City preparing for high water bill adjustment requests

City preparing for high water bill adjustment requests

LAWTON, Okla._ City of Lawton officials are preparing for an outpouring of requests from citizens looking to adjust a high water bill caused by a leak. An ordinance approved just last week by the city council to allow those requests goes into effect on December 10th. It's designed to help people who have a major underground leak on their main water line, by providing a reimbursement from the city for up to 200 dollars.

The ordinance used to be in effect, but was discontinued back in 2012. Some city officials say it was sometimes used irresponsibly, and the city code was too broad. Now there are more restrictions in hopes of only helping those people who truly need it.

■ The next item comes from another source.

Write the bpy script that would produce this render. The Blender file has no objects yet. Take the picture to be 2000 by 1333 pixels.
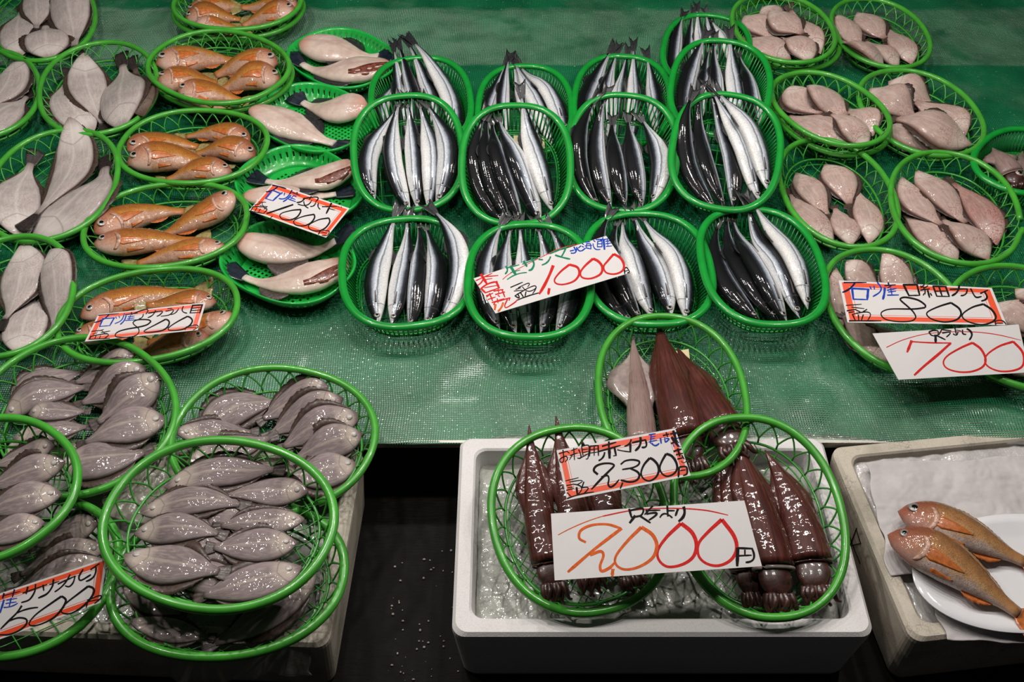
import bpy, math, random
import numpy as np
from mathutils import Vector, noise as mnoise

# ------------------------------------------------------------------ camera, world, lamps, exposure
SC = bpy.context.scene
COL = SC.collection
W, H, F = 2000.0, 1333.0, 1944.0            # frame and focal length in pixels (35 mm lens on a 36 mm wide frame)
PITCH = math.radians(47.0)
EYE = np.array([0.0, 0.0, 1.25])             # 1.25 m above the net covered table top (z = 0)
cam = bpy.data.cameras.new('camera')
cam.lens = 36.0 * F / W
cam.sensor_width = 36.0
cam.clip_start = 0.05
cam_o = bpy.data.objects.new('camera', cam)
cam_o.location = EYE
cam_o.rotation_euler = (math.pi / 2 - PITCH, 0, 0)
COL.objects.link(cam_o)
SC.camera = cam_o

world = bpy.data.worlds.new('World')
SC.world = world
world.use_nodes = True
world.node_tree.nodes['Background'].inputs[0].default_value = (0.95, 0.97, 1.0, 1)
world.node_tree.nodes['Background'].inputs[1].default_value = 0.014

def lamp(x, y, z, watts, r=0.036, col=(1.0, 0.945, 0.89)):
    l = bpy.data.lights.new('stall_lamp', 'POINT')
    l.energy = watts; l.shadow_soft_size = r; l.color = col
    o = bpy.data.objects.new('stall_lamp', l)
    o.location = (x, y, z); COL.objects.link(o)
# unseen bulbs above the stall in two rows, extra ones added for glints
for lx in (-0.95, -0.38, 0.19, 0.80):
    lamp(lx, 1.08, 1.40, 14.0 if lx < 0.5 else 12.0)
    lamp(lx + 0.20, 1.66, 1.44, 21.0 if lx < 0.5 else 15.0)

SC.view_settings.view_transform = 'Standard'
SC.view_settings.look = 'None'
SC.view_settings.exposure = 0.0
SC.view_settings.gamma = 1.0
SC.view_settings.use_curve_mapping = False
SC.cycles.use_denoising = True
SC.cycles.max_bounces = 6
SC.cycles.transparent_max_bounces = 8
SC.cycles.sample_clamp_indirect = 4.0

RNG = random.Random(7)
NP = np.random.RandomState(11)

# ------------------------------------------------------------------ geometry helpers
CP, SP_ = math.cos(PITCH), math.sin(PITCH)
RIGHT = np.array([1.0, 0, 0]); FWD = np.array([0, CP, -SP_]); UPV = np.array([0, SP_, CP])

def ray(px, py):
    d = FWD + RIGHT * ((px - W / 2) / F) - UPV * ((py - H / 2) / F)
    return d
def at(px, py, z=0.0):
    """the point of the plane z that the photograph shows at px, py"""
    d = ray(px, py)
    t = (z - EYE[2]) / d[2]
    return EYE + d * t

def catmull(pts, n):
    """n points at even spacing along a smooth curve through pts"""
    p = np.array(pts, float)
    if len(p) == 2:
        t = np.linspace(0, 1, n)[:, None]
        return p[0] * (1 - t) + p[1] * t
    if len(p) == 3:
        # quadratic through the middle point, which keeps a fish's bend even
        l0 = np.linalg.norm(p[1] - p[0]); l1 = np.linalg.norm(p[2] - p[1])
        tm = l0 / (l0 + l1)
        c = (p[1] - p[0] * (1 - tm) ** 2 - p[2] * tm ** 2) / (2 * tm * (1 - tm))
        t = np.linspace(0, 1, 120)[:, None]
        q = p[0] * (1 - t) ** 2 + c * 2 * t * (1 - t) + p[2] * t ** 2
    else:
        e = np.vstack([2 * p[0] - p[1], p, 2 * p[-1] - p[-2]])
        out = []
        for i in range(len(p) - 1):
            a, b, c, d = e[i:i + 4]
            t = np.linspace(0, 1, 24, endpoint=(i == len(p) - 2))[:, None]
            out.append(0.5 * (2 * b + (c - a) * t + (2 * a - 5 * b + 4 * c - d) * t ** 2 + (3 * b - a - 3 * c + d) * t ** 3))
        q = np.vstack(out)
    s = np.concatenate([[0], np.cumsum(np.linalg.norm(np.diff(q, axis=0), axis=1))])
    u = np.linspace(0, s[-1], n)
    return np.stack([np.interp(u, s, q[:, k]) for k in range(q.shape[1])], 1)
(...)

Lawton City Councilman Dwight Tanner brought this ordinance back after hearing from citizens in his ward who had those leaks, only to discover there's no recourse.

"Let's say you get a leak," said Tanner. "Then no matter what the amount is, whether it's $200 or $2,000 from 2012 until we just reintroduced the ordinance, you had to pay all of it yourself."

City Councilman Keith Jackson also supported the ordinance, but wanted to make sure it didn't allow for abuses.

"We just felt it wasn't right for taxpayers to pick up some people's negligence," said Jackson.

Revenue Services Supervisor Barbara Curran will deal with all the new adjustment requests when they start rolling in says the new code has time constraints and reimbursement limits to avoid any questionable claims.

"It's more restrictive than what we've had in the past but at least it benefits the citizen where they do have an opportunity in certain instances to get relief from a high bill," said Curran.

When a resident finds that they have a leak in their main water line they have ten days for a licensed plumber to come out and fix it. It cannot be a leak in a sprinkler system or a swimming pool. Also running toilets, leaky faucets or broken hot water tanks do not count.  Only one month's bill can be adjusted back to the resident's average water consumption, and only up to $200.

If the leak adjustment is denied by the finance director, you can appeal to City Manager Jerry Ihler and his decision on the adjustment will be final. The ordinance is not retroactive so any leaks before it goes into effect on December 10th do not qualify for a reimbursement.